Le juge appelle le directeur de la culture de Tlemcen, Miloud Hakim, qui confirme que l’ODS a été signé en février 2013, précisant qu’il «fallait respecter les engagements de l’Etat vis-à-vis des partenaires. Les projets ont connu des retards importants». Selon lui, il y a eu la réception d’une partie du projet, dédiée à une exposition ouverte lors du lancement de la manifestation.

Le juge appelle Azzedine Benblidia, ordonnateur, pour l’interroger sur le marché accordé de gré à gré à la société Chellali Djamel, pour équiper la bibliothèque du centre des études. «Pourquoi aviez-vous signé un engagement le 8 décembre 2013, avant que le contrôleur financier n’appose son visa ?»

Le prévenu : «Je l’ai fait sur instruction de la ministre, en tant que présidente du comité exécutif.» 

Le juge se tourne vers Khalida Toumi qui répond : «Ce n’est pas mon travail. C’est le leur. L’ouverture concernait une partie qui était immense. Je ne fuis pas mes responsabilités.» 

Mais Benblidia persiste : «Je ne fais rien de mon propre chef. C’est moi qui signe, mais sur instruction de la ministre.» 

Le juge l’interroge sur le choix de la société, Benblidia affirme : «Ce n’est pas moi qui décide.»

Le magistrat : «Est-ce madame la ministre qui choisit les sociétés ?» 

Benblidia : «Ce n’est pas elle, mais je fais tout avec son accord.» 

Khalida Toumi réplique : «En théorie, peut-être que la responsabilité incombe totalement au ministre, mais dans la pratique, ce n’est pas le cas. Quand on le désigne, on lui délègue les pouvoirs mais pas la signature. Benblidia était coordinateur et ordonnateur.» 

Le juge : «Il dit que les sociétés ne peuvent être choisies sans votre accord.»

La prévenue : «C’est une erreur et je ne sais pas pourquoi. La délégation de pouvoir n’est pas la délégation de signature et le ‘‘passer outre’’ est un pouvoir discrétionnaire du ministre.» 

Le procureur lui fait savoir que les «26 passer outre devaient être argumentés, alors qu’ils ne l’étaient. Il ne s’agit pas d’un pouvoir ouvert»
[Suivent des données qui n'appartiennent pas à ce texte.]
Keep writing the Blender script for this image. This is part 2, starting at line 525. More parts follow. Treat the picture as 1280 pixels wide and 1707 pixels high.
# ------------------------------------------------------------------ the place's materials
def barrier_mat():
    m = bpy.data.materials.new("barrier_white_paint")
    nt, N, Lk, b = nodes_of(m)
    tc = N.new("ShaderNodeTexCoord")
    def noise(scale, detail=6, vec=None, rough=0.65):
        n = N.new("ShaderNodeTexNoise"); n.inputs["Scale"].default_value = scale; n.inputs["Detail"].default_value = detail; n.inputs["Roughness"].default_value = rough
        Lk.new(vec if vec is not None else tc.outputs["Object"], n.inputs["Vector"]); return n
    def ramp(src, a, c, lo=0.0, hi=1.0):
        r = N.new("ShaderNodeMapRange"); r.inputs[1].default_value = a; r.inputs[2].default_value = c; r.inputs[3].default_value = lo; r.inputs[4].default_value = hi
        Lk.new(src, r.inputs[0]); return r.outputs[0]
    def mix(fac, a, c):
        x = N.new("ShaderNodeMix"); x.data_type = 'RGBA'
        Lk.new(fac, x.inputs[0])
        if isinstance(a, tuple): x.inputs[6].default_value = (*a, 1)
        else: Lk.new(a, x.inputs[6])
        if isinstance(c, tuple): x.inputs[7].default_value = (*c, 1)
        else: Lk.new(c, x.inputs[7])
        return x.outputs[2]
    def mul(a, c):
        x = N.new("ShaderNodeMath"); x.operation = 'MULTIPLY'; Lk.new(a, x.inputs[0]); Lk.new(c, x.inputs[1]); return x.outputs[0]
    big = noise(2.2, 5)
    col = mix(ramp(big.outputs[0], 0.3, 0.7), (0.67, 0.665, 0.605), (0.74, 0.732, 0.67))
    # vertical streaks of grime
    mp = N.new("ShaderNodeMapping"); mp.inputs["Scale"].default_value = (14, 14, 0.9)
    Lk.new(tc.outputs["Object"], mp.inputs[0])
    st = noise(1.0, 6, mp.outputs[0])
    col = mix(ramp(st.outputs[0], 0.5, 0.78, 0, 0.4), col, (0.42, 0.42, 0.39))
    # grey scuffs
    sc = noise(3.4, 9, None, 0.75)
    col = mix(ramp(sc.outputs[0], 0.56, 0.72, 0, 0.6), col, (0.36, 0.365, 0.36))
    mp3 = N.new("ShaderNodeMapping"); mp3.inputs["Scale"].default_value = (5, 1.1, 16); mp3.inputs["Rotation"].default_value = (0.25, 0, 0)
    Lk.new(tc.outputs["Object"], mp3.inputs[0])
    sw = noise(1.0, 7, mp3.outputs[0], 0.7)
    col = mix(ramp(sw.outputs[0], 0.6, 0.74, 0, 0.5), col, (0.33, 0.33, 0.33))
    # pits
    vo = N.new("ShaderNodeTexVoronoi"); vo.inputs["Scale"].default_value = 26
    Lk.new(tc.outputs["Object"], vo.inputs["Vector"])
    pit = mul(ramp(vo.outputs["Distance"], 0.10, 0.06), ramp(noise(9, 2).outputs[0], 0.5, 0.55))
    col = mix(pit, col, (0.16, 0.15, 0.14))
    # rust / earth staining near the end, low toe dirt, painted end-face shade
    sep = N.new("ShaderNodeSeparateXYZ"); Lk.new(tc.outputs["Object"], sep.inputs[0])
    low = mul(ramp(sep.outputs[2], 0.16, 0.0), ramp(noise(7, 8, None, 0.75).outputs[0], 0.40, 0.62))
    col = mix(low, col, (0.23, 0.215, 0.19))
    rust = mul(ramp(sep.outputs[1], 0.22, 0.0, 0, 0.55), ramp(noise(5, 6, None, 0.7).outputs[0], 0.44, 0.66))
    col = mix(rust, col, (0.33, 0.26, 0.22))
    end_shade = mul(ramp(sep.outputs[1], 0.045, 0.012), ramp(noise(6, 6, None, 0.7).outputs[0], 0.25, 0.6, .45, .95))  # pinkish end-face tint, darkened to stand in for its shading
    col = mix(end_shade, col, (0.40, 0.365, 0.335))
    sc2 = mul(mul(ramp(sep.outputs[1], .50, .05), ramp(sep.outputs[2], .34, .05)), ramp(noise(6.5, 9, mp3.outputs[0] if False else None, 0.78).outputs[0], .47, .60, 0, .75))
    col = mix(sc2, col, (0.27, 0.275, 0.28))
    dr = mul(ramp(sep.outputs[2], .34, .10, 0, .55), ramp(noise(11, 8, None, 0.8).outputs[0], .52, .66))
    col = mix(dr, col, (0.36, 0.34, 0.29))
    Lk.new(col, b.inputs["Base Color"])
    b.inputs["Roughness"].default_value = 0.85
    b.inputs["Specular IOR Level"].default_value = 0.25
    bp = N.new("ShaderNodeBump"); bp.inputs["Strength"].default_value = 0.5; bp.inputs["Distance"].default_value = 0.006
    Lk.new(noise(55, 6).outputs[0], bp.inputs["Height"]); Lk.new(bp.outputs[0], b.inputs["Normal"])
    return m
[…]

Mme Toumi tente de prouver au tribunal que le nombre de ces «passer outre» reste «relatif» en comparaison avec celui des projets, quelque 500 ou 600 projets, dont 150 à Tlemcen et 170 à Alger.

Le procureur : «Benblidia dit qu’aucun des marchés n’est donné sans votre accord.» 

Mme Toumi : «Je ne peux pas être à Alger et à Tlemcen en même temps. Mais lorsqu’il y a un problème, j’interviens pour le régler. Je ne connais aucune des entreprises. Il fallait réhabiliter le palais royal des Zianides, un chef-d’œuvre architectural somptueux, mais je n’étais pas chargée du suivi ou de la signature du marché.» 

Harcelé par le procureur, Benblidia finit par se contredire en affirmant : «Ce sont les chefs de projet qui décident et qui donnent les noms des entreprises. Ils se réunissaient et rendaient comptent à la ministre de la situation. Je suis ordonnateur certes, mais mon travail est technique.»

Le magistrat interroge l’ex-ministre sur le marché accordé de gré à gré à Darkaoui pour l’acquisition de stores en 2013, après la manifestation ; Khalida Toumi affirme qu’il «s’agit de la fermeture du dossier et non pas de la manifestation. J’ai agi dans le cadre de l’article 43, qui classe les projets à caractère national comme priorité». 

A Benblidia, le magistrat demande des explications sur les marchés octroyés, sans ODS, pour l’acquisition de chaises, fauteuils et bancs, aux sociétés Bendaoud Mehdi et Chellali Djamel. Il évoque des problèmes et la désignation par la ministre des deux directrices de la culture d’Alger et de Sidi Bel Abbès pour se déplacer à Tlemcen et les régler.

Le magistrat : «La plupart des sociétés ont enregistré des retards, aucune n’a fait l’objet de pénalités de retard.» Benblidia garde le silence. Le juge se retourne vers Mme Toumi : «Qu’en pensez-vous ?»

La prévenue : «Lorsque les problèmes deviennent importants. Mes seules instructions vont dans le sens de terminer les travaux.»

Le juge demande à Benblidia : «Est-ce la ministre qui vous instruisait de signer les ODS ?» 

Benblidia : «Je n’ai pas dit qu’elle a donné des instructions.» Une déclaration qui suscite le rire du magistrat et du procureur. Le débat s’est poursuivi durant toute l’après- midi.